WHAT TO WORK ON. Transcribe the material below exactly as it appears.

COLLECTED MATERIAL.

:::::

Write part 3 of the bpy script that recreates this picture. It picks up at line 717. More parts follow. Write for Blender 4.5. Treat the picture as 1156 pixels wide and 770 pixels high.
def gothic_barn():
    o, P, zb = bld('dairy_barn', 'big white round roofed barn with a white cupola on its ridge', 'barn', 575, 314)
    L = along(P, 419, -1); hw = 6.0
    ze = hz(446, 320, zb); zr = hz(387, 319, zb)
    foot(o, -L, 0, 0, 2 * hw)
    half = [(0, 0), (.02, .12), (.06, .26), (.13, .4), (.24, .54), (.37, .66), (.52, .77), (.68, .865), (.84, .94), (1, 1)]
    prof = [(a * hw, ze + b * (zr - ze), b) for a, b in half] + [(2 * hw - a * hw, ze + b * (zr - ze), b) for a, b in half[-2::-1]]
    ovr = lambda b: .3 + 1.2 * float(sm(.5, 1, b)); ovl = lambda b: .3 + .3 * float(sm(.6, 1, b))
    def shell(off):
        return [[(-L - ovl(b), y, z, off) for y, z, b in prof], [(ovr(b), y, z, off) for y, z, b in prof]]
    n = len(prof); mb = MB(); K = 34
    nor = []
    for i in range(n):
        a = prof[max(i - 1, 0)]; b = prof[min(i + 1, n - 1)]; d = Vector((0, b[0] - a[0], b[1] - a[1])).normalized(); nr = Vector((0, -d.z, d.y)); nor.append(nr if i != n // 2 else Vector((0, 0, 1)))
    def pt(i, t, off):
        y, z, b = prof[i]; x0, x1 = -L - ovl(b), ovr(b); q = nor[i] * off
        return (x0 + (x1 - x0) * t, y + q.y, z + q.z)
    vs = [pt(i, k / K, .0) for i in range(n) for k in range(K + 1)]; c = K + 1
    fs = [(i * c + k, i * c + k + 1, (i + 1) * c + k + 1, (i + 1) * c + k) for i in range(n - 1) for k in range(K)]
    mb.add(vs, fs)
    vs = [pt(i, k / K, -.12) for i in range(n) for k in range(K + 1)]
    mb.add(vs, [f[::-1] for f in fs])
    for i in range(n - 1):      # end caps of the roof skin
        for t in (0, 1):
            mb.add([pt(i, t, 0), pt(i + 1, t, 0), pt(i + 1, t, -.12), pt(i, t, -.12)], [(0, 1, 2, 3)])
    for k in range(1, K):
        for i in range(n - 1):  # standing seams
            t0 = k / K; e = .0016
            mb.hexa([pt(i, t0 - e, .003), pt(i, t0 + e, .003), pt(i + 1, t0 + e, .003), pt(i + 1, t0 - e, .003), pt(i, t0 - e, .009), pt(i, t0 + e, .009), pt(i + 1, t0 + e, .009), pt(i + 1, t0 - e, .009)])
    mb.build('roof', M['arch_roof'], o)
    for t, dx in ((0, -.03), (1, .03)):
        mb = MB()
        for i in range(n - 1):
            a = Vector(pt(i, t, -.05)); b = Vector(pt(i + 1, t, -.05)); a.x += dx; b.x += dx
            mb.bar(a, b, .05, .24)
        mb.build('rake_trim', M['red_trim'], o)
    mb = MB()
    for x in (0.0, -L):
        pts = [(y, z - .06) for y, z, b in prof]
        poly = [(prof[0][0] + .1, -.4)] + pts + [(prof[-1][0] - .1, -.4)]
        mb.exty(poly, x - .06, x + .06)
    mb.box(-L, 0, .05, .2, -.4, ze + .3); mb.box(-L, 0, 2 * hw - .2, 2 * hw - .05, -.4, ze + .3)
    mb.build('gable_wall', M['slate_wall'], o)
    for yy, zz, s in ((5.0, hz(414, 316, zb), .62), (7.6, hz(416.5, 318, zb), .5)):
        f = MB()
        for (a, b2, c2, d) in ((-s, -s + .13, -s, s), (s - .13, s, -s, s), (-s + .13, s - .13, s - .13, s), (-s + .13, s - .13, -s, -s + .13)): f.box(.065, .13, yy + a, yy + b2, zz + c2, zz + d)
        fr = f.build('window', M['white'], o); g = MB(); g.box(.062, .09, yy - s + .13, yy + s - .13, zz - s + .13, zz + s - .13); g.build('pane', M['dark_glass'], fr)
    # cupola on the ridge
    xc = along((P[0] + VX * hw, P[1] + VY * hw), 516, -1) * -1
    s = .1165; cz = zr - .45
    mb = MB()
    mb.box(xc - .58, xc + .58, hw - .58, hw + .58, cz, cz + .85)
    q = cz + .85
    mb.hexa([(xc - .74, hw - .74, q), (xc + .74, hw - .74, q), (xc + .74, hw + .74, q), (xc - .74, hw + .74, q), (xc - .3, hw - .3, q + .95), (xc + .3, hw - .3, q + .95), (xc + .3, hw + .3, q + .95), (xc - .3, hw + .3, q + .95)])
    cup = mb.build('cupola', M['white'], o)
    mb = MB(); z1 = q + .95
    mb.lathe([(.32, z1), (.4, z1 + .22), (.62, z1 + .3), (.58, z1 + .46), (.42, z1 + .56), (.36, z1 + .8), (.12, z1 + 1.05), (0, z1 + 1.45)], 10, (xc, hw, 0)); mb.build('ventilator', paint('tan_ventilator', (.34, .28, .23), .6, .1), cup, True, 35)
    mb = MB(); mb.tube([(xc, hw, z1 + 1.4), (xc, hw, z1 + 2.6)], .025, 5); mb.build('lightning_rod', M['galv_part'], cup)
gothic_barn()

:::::

SOLVED PROBLEM.
Write part 3 of the bpy script that recreates this picture. It picks up at line 717. More parts follow. Write for Blender 4.5. Treat the picture as 1156 pixels wide and 770 pixels high.
def gothic_barn():
    o, P, zb = bld('dairy_barn', 'big white round roofed barn with a white cupola on its ridge', 'barn', 575, 314)
    L = along(P, 419, -1); hw = 6.0
    ze = hz(446, 320, zb); zr = hz(387, 319, zb)
    foot(o, -L, 0, 0, 2 * hw)
    half = [(0, 0), (.02, .12), (.06, .26), (.13, .4), (.24, .54), (.37, .66), (.52, .77), (.68, .865), (.84, .94), (1, 1)]
    prof = [(a * hw, ze + b * (zr - ze), b) for a, b in half] + [(2 * hw - a * hw, ze + b * (zr - ze), b) for a, b in half[-2::-1]]
    ovr = lambda b: .3 + 1.2 * float(sm(.5, 1, b)); ovl = lambda b: .3 + .3 * float(sm(.6, 1, b))
    def shell(off):
        return [[(-L - ovl(b), y, z, off) for y, z, b in prof], [(ovr(b), y, z, off) for y, z, b in prof]]
    n = len(prof); mb = MB(); K = 34
    nor = []
    for i in range(n):
        a = prof[max(i - 1, 0)]; b = prof[min(i + 1, n - 1)]; d = Vector((0, b[0] - a[0], b[1] - a[1])).normalized(); nr = Vector((0, -d.z, d.y)); nor.append(nr if i != n // 2 else Vector((0, 0, 1)))
    def pt(i, t, off):
        y, z, b = prof[i]; x0, x1 = -L - ovl(b), ovr(b); q = nor[i] * off
        return (x0 + (x1 - x0) * t, y + q.y, z + q.z)
    vs = [pt(i, k / K, .0) for i in range(n) for k in range(K + 1)]; c = K + 1
    fs = [(i * c + k, i * c + k + 1, (i + 1) * c + k + 1, (i + 1) * c + k) for i in range(n - 1) for k in range(K)]
    mb.add(vs, fs)
    vs = [pt(i, k / K, -.12) for i in range(n) for k in range(K + 1)]
    mb.add(vs, [f[::-1] for f in fs])
    for i in range(n - 1):      # end caps of the roof skin
        for t in (0, 1):
            mb.add([pt(i, t, 0), pt(i + 1, t, 0), pt(i + 1, t, -.12), pt(i, t, -.12)], [(0, 1, 2, 3)])
    for k in range(1, K):
        for i in range(n - 1):  # standing seams
            t0 = k / K; e = .0016
            mb.hexa([pt(i, t0 - e, .003), pt(i, t0 + e, .003), pt(i + 1, t0 + e, .003), pt(i + 1, t0 - e, .003), pt(i, t0 - e, .009), pt(i, t0 + e, .009), pt(i + 1, t0 + e, .009), pt(i + 1, t0 - e, .009)])
    mb.build('roof', M['arch_roof'], o)
    for t, dx in ((0, -.03), (1, .03)):
        mb = MB()
        for i in range(n - 1):
            a = Vector(pt(i, t, -.05)); b = Vector(pt(i + 1, t, -.05)); a.x += dx; b.x += dx
            mb.bar(a, b, .05, .24)
        mb.build('rake_trim', M['red_trim'], o)
    mb = MB()
    for x in (0.0, -L):
        pts = [(y, z - .06) for y, z, b in prof]
        poly = [(prof[0][0] + .1, -.4)] + pts + [(prof[-1][0] - .1, -.4)]
        mb.exty(poly, x - .06, x + .06)
    mb.box(-L, 0, .05, .2, -.4, ze + .3); mb.box(-L, 0, 2 * hw - .2, 2 * hw - .05, -.4, ze + .3)
    mb.build('gable_wall', M['slate_wall'], o)
    for yy, zz, s in ((5.0, hz(414, 316, zb), .62), (7.6, hz(416.5, 318, zb), .5)):
        f = MB()
        for (a, b2, c2, d) in ((-s, -s + .13, -s, s), (s - .13, s, -s, s), (-s + .13, s - .13, s - .13, s), (-s + .13, s - .13, -s, -s + .13)): f.box(.065, .13, yy + a, yy + b2, zz + c2, zz + d)
        fr = f.build('window', M['white'], o); g = MB(); g.box(.062, .09, yy - s + .13, yy + s - .13, zz - s + .13, zz + s - .13); g.build('pane', M['dark_glass'], fr)
    # cupola on the ridge
    xc = along((P[0] + VX * hw, P[1] + VY * hw), 516, -1) * -1
    s = .1165; cz = zr - .45
    mb = MB()
    mb.box(xc - .58, xc + .58, hw - .58, hw + .58, cz, cz + .85)
    q = cz + .85
    mb.hexa([(xc - .74, hw - .74, q), (xc + .74, hw - .74, q), (xc + .74, hw + .74, q), (xc - .74, hw + .74, q), (xc - .3, hw - .3, q + .95), (xc + .3, hw - .3, q + .95), (xc + .3, hw + .3, q + .95), (xc - .3, hw + .3, q + .95)])
    cup = mb.build('cupola', M['white'], o)
    mb = MB(); z1 = q + .95
    mb.lathe([(.32, z1), (.4, z1 + .22), (.62, z1 + .3), (.58, z1 + .46), (.42, z1 + .56), (.36, z1 + .8), (.12, z1 + 1.05), (0, z1 + 1.45)], 10, (xc, hw, 0)); mb.build('ventilator', paint('tan_ventilator', (.34, .28, .23), .6, .1), cup, True, 35)
    mb = MB(); mb.tube([(xc, hw, z1 + 1.4), (xc, hw, z1 + 2.6)], .025, 5); mb.build('lightning_rod', M['galv_part'], cup)
gothic_barn()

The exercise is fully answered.